***** Input for this task

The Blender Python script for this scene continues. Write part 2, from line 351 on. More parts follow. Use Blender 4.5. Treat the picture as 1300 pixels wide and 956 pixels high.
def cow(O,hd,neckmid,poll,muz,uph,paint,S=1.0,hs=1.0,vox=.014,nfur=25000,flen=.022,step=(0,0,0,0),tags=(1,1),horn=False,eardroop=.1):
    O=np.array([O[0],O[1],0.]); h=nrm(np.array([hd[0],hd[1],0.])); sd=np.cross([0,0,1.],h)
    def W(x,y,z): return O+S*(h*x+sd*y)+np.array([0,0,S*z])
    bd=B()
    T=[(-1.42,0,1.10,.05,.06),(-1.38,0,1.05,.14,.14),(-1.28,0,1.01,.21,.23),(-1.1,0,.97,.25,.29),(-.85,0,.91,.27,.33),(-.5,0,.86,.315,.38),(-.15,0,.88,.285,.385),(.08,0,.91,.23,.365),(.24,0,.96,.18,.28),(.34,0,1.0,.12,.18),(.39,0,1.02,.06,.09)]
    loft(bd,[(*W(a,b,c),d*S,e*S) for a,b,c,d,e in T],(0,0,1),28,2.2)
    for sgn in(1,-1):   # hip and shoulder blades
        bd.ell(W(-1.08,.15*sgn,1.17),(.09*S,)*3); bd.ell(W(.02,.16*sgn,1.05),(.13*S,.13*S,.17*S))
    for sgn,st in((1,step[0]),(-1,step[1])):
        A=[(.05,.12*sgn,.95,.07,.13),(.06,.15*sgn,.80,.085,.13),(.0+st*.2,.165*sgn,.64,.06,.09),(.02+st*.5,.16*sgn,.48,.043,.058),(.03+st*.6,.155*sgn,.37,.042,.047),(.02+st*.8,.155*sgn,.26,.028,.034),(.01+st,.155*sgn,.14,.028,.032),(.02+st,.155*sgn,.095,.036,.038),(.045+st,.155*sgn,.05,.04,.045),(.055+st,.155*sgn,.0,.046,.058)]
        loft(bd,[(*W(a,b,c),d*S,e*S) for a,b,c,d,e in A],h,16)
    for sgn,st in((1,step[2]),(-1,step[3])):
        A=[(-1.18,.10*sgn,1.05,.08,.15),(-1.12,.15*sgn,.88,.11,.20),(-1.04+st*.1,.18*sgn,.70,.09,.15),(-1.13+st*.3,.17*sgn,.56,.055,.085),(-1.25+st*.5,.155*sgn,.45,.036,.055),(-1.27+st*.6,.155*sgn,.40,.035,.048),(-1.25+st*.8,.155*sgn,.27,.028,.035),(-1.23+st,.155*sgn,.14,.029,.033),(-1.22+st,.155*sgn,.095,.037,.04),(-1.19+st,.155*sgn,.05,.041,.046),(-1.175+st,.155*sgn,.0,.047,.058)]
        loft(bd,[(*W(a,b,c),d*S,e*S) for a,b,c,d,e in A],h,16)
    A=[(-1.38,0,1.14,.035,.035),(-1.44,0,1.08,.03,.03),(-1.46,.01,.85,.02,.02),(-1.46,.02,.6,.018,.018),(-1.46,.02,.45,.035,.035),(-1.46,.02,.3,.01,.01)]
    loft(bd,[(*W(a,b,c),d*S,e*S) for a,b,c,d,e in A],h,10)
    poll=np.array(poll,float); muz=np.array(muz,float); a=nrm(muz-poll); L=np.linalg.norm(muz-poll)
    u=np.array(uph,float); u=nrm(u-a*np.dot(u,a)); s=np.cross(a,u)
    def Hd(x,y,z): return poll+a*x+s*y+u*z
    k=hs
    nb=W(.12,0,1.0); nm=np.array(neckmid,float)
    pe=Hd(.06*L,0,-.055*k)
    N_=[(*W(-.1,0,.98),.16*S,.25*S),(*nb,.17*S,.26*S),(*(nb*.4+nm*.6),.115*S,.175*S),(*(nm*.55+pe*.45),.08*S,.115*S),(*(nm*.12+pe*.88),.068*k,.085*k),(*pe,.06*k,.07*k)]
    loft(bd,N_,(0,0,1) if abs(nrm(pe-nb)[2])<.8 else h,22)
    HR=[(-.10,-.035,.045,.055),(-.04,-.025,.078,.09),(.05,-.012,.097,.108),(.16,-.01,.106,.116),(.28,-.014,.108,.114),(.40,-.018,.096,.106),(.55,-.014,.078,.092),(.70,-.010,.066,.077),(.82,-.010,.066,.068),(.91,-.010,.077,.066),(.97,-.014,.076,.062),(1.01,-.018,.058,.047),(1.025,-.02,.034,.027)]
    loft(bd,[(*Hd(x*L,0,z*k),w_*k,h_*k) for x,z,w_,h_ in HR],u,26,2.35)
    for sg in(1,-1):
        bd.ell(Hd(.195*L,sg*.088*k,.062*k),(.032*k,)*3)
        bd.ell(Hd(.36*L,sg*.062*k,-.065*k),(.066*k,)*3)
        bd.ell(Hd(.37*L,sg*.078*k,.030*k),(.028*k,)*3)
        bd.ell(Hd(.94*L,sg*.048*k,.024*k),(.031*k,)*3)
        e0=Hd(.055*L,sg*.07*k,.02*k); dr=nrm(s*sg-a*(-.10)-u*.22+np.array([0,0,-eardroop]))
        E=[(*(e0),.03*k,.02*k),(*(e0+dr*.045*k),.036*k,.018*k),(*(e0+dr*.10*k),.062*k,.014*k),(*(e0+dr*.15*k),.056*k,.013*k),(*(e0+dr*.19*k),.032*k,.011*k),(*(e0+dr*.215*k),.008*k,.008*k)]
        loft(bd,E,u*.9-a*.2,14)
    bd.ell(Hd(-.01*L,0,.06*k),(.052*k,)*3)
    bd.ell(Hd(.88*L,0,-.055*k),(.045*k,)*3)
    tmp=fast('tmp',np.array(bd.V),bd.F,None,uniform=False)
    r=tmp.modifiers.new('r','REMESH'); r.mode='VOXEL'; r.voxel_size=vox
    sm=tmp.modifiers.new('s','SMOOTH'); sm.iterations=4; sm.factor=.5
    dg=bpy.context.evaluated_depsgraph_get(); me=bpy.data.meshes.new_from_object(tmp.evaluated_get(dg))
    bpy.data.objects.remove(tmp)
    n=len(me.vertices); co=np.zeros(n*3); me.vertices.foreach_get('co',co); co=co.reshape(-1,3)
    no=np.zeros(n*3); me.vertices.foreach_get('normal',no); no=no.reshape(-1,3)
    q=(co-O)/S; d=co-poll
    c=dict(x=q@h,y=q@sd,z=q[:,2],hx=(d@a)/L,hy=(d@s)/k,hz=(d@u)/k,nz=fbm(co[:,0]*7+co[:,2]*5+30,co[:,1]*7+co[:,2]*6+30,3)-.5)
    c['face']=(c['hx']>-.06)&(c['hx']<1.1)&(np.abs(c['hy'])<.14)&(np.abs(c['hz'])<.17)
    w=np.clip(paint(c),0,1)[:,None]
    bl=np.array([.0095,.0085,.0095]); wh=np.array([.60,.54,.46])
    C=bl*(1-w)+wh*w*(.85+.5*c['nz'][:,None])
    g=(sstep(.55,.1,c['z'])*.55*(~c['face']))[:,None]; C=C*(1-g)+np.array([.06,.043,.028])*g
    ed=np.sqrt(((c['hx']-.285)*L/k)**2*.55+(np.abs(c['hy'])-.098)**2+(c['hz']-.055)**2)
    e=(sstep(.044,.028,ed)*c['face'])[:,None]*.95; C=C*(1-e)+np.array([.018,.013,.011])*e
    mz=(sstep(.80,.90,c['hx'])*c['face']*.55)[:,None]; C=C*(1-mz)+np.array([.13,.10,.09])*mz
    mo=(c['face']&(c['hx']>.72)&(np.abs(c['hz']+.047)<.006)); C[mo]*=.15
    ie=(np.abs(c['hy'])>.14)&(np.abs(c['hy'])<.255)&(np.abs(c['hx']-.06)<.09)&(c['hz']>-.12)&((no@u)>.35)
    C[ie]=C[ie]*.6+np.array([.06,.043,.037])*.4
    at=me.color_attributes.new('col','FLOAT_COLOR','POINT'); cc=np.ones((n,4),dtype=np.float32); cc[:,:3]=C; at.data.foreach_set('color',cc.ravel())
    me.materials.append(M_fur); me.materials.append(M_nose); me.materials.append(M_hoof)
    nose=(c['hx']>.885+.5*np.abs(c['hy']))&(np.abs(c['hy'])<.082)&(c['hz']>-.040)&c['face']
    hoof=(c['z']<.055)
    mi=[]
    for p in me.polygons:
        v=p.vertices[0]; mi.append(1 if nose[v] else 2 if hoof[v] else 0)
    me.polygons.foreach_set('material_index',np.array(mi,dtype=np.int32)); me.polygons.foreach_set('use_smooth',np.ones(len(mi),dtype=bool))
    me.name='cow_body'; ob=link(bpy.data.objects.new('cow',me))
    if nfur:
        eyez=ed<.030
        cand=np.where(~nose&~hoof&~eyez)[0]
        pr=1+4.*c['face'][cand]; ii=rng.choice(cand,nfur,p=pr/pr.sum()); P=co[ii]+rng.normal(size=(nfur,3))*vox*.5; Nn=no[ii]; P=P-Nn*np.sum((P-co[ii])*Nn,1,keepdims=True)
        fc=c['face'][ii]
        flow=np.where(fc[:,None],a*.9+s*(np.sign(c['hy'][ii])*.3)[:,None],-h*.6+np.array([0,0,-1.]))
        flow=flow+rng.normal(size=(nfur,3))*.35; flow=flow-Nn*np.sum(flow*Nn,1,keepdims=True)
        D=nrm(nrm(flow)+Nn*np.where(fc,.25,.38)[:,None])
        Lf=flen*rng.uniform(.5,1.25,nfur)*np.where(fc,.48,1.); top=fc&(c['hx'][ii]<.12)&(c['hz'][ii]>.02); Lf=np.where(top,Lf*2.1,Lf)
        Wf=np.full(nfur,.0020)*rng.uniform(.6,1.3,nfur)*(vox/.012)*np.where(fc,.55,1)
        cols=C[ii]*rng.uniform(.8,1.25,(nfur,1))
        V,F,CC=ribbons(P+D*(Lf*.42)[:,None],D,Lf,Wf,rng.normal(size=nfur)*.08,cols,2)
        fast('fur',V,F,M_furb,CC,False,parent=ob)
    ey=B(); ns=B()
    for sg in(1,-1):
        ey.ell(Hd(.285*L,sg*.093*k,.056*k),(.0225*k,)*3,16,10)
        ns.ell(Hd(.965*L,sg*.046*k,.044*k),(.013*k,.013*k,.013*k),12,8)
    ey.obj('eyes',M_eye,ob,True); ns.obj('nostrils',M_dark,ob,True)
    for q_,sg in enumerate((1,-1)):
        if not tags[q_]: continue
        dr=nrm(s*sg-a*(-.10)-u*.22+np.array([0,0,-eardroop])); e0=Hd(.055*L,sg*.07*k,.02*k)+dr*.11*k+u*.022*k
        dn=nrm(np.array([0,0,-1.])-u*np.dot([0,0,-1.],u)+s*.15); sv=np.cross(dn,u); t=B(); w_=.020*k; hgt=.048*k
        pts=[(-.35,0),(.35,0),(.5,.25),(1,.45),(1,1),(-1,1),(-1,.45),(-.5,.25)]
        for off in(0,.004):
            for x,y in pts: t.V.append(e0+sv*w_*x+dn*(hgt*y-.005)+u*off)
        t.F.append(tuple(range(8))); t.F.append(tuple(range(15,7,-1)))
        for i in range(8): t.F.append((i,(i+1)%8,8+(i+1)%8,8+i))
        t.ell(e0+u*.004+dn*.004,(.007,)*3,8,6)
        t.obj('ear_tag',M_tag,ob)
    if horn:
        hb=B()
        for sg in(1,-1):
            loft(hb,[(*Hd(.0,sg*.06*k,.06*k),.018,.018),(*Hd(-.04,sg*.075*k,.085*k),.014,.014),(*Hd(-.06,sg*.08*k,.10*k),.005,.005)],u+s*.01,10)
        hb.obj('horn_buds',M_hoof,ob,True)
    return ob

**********
***** Input for this task

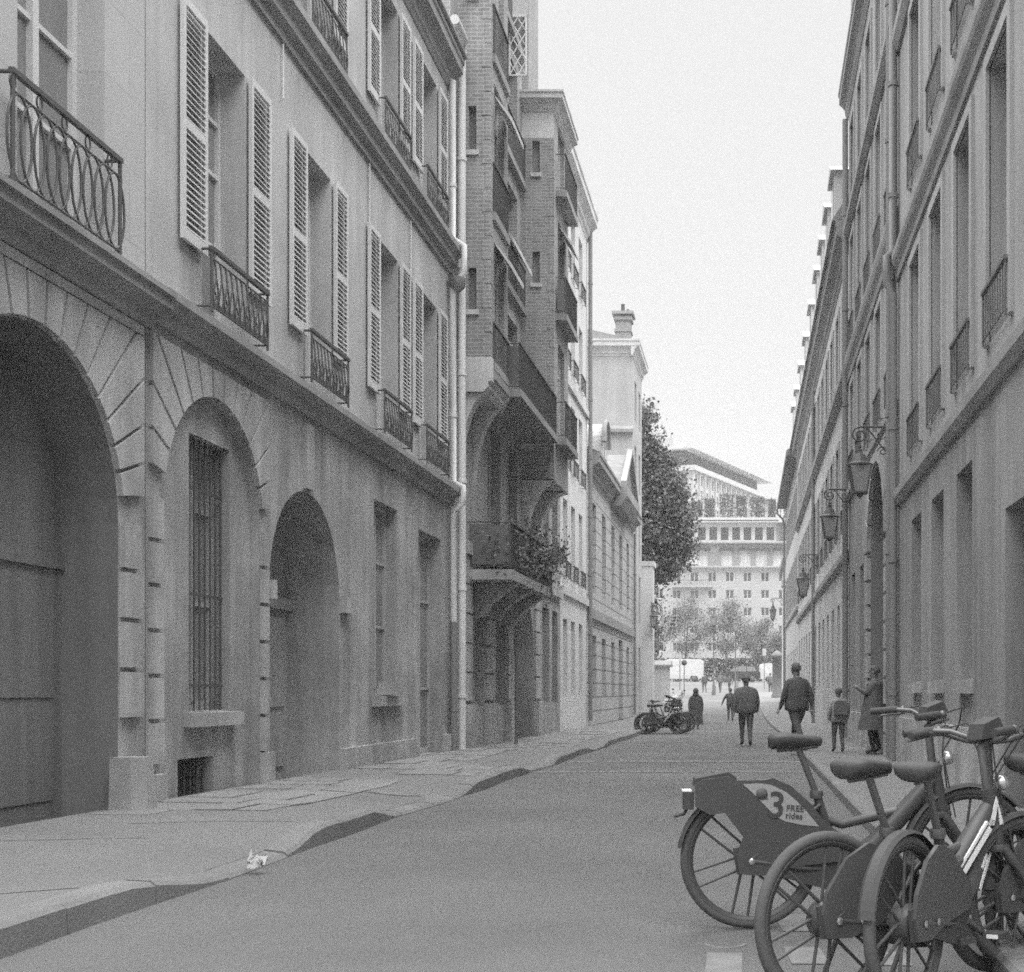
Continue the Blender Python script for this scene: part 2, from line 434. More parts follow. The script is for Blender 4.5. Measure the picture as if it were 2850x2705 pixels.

**********

In the listing, find every line containing the word "picture" and list it.

Result of the task:
The Blender Python script for this scene continues. Write part 2, from line 351 on. More parts follow. Use Blender 4.5. Treat the picture as 1300 pixels wide and 956 pixels high.
Continue the Blender Python script for this scene: part 2, from line 434. More parts follow. The script is for Blender 4.5. Measure the picture as if it were 2850x2705 pixels.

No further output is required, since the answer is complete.